Machine learning is not software, but probably should be approached as such. It's a program that takes some input and transforms it into some output. But I suppose if society really cared about physical or mental health, we wouldn't have had cigarettes or slot machines.

escapecharacter 3 days ago | parent [-]

A helpful, and snarky, critique of the majestic rhetoric around “cloud computing” was to mentally replace “cloud” with “someone else’s computer”.

When thinking through a claim of what AI can do, you can do the same. “AI” -> “just some guy”. If that doesn’t feel fair, try “AI” -> “some well-read, eager-to-please intern”.

fragmede 3 days ago | parent [-]

Was all that snark, the cloud to ass" string replacement firefox extension; was it actually helpful? We're still trying to sell the masses (and ourselves) on the benefits of self-hosting, and the cost of cloud hosting vs on-prem has never really been answered. Don't get me wrong, a trawl through my comments here will find I don't always manage to hold my tongue when I'm feeling snarky, so I very much understand the desire, but at the end of the day, what has that actually helped?

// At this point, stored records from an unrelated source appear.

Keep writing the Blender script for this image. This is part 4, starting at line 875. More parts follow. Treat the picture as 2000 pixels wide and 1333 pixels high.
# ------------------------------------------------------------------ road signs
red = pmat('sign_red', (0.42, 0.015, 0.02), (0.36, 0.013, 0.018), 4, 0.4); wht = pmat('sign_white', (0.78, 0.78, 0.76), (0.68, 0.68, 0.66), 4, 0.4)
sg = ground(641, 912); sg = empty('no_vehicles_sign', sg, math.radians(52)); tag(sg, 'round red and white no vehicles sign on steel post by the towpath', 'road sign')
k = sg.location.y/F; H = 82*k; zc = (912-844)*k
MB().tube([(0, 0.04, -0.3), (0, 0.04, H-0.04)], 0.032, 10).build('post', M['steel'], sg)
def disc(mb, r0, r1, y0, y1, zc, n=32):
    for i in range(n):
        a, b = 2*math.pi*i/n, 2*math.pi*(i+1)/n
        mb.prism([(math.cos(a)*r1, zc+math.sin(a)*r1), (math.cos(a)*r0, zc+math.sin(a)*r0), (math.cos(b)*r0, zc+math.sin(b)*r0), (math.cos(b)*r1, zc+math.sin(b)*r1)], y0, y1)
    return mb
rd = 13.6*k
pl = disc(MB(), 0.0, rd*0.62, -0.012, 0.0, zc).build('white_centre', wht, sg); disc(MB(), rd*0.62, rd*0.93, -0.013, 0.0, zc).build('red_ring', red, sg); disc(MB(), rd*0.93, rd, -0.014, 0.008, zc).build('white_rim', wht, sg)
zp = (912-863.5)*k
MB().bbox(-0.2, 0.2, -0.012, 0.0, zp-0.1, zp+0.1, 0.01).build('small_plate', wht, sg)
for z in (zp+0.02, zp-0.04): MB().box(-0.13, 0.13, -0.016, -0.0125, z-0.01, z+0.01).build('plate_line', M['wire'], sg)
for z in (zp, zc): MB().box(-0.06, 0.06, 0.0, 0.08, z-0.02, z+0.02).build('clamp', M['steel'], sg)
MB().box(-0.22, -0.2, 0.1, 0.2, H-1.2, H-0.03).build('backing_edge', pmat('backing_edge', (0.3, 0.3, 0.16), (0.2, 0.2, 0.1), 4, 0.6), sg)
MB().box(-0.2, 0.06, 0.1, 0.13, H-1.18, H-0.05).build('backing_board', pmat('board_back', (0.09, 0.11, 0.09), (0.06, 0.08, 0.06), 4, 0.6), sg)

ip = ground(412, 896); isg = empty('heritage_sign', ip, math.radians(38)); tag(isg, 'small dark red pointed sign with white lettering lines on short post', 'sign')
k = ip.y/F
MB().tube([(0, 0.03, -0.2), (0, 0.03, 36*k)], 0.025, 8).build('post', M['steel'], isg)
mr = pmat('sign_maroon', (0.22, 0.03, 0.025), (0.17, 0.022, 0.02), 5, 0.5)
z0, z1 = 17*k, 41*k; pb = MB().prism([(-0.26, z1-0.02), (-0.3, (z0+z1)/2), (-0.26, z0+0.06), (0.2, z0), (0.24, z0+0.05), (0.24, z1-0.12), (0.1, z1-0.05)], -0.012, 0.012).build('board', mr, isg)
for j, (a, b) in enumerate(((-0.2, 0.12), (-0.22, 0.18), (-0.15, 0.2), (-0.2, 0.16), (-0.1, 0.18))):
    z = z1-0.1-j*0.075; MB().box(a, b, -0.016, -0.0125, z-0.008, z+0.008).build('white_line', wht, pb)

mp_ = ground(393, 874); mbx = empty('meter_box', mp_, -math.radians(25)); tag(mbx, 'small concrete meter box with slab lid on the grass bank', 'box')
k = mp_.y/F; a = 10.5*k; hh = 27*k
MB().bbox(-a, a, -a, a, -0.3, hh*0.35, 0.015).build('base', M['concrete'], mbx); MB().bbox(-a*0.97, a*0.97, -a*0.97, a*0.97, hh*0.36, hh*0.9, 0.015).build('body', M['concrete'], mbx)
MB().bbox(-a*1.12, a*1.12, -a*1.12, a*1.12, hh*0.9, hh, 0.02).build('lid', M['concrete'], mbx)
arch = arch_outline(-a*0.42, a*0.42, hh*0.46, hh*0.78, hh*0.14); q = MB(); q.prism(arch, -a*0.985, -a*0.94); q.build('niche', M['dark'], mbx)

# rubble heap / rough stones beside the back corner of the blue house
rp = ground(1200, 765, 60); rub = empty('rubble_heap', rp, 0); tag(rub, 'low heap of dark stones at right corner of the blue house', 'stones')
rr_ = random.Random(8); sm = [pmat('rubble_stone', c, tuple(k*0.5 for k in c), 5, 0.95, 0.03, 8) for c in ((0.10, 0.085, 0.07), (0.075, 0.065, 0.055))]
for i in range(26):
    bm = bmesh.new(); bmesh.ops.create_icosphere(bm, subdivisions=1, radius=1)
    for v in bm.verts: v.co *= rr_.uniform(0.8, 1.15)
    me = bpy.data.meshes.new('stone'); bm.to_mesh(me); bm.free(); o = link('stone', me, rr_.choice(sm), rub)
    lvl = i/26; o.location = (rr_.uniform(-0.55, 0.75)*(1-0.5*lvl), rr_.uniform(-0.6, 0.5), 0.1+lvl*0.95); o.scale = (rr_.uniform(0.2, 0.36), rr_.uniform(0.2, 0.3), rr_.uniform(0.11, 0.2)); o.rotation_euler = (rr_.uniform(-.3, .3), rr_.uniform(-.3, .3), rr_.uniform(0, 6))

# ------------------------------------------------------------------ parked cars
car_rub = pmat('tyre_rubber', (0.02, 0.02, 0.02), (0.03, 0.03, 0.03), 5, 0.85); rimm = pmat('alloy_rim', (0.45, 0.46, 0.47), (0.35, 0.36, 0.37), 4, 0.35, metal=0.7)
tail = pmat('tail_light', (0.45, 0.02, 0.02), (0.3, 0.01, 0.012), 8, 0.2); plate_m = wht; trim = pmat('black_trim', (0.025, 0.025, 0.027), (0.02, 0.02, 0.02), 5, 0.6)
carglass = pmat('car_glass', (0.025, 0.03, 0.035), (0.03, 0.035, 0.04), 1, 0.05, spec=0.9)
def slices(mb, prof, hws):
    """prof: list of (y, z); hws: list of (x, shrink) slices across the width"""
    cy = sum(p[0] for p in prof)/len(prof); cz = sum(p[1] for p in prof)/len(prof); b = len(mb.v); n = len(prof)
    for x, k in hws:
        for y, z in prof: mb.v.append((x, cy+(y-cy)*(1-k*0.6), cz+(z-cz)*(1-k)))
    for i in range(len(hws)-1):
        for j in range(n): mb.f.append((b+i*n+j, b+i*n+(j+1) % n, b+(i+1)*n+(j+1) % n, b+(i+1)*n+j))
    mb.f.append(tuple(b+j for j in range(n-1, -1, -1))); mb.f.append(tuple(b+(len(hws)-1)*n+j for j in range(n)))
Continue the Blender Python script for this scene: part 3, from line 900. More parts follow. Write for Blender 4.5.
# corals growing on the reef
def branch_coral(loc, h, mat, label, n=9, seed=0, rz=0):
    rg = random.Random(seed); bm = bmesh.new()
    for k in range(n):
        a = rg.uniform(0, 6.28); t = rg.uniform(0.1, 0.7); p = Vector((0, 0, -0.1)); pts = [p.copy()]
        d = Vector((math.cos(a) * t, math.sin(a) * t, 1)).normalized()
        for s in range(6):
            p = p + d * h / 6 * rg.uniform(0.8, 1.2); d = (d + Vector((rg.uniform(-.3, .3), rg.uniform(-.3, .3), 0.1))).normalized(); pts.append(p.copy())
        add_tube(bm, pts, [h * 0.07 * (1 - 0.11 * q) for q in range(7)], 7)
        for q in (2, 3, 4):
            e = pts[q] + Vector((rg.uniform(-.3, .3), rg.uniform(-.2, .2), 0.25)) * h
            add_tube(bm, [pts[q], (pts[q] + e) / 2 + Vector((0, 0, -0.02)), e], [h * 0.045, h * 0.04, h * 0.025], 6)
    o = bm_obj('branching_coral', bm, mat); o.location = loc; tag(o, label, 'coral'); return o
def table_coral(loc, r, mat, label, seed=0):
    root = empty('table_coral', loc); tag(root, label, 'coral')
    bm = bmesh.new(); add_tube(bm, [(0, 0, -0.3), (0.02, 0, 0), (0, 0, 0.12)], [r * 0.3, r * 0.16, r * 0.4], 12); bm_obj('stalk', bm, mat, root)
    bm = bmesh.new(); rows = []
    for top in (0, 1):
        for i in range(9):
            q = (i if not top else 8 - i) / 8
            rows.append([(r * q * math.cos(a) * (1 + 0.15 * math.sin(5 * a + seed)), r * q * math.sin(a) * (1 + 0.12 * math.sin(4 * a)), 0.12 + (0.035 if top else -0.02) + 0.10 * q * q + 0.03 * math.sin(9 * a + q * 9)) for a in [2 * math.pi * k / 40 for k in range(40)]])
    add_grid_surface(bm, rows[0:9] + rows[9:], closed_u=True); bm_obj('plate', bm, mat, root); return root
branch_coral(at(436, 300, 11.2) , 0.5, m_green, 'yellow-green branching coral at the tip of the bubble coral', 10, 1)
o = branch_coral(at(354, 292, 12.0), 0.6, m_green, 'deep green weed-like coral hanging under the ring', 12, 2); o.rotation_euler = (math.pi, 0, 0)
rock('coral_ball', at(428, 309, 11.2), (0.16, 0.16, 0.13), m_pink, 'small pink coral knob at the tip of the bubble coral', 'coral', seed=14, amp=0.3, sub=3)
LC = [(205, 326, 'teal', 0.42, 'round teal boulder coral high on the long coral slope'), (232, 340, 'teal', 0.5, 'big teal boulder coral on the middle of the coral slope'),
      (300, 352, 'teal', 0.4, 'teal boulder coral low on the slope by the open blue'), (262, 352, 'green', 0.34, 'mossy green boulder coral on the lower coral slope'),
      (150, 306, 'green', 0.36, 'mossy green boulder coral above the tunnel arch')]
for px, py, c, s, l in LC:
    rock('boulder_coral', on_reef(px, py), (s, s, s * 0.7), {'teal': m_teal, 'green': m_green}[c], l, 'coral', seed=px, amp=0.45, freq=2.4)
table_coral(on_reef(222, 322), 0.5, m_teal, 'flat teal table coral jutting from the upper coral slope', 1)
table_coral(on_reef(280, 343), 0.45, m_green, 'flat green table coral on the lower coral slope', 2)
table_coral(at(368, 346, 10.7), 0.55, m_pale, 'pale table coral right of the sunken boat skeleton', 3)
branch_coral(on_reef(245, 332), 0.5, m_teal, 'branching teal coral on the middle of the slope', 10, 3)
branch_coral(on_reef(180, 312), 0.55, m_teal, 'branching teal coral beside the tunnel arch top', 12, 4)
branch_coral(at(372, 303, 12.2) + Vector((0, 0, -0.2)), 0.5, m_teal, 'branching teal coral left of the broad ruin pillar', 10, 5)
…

My friends who were Unix and Linux sysadmins who didn't manage to upskill are still out of a job when their employers moved the servers they were babysitting into the cloud, and my data is still swimming around somewhere in Facebook and Google's data centers.

Sure let's call the AI names, behind its back and to its face if we're feeling particularly bold, but is that actually going to amount to anything?